The citizens of Box Elder County are not opposed to American technological competitiveness. They are asking where the water study is. Those are not the same thing, and conflating them is a rhetorical maneuver, not an argument.
What This Really Is
Strip away the celebrity branding, the national security framing, and the promise of tax revenue, and what remains is a familiar pattern: a large-scale technocratic infrastructure project designed to route around democratic accountability at the local level, approved at speed before public opposition could organize, on land that will be transformed beyond recognition, drawing resources from an already-stressed ecosystem, with the financial benefits flowing primarily upstream.
The residents who packed that courthouse in Box Elder County understood something important.

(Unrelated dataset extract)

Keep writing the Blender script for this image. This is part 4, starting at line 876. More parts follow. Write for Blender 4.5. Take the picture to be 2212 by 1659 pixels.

They understood that the decision was not really theirs to make — that the legal architecture had been arranged in advance to ensure a specific outcome. What they may not yet fully appreciate is that this is not a Utah problem, or a Kevin O’Leary problem, or even a data center problem.
It is a governance problem. And it is accelerating.
The infrastructure of the artificial intelligence economy is being built right now, at speed, in places where land is cheap, oversight is thin, and state authorities can be positioned to override local resistance. Stratos is not an isolated case. It is a preview. The communities that will be affected most have the least power to stop it, and the political structures that should protect them have been quietly redesigned to facilitate exactly what happened in Box Elder County on the night of May 4, 2026.
Watch for this pattern. It will not stop here.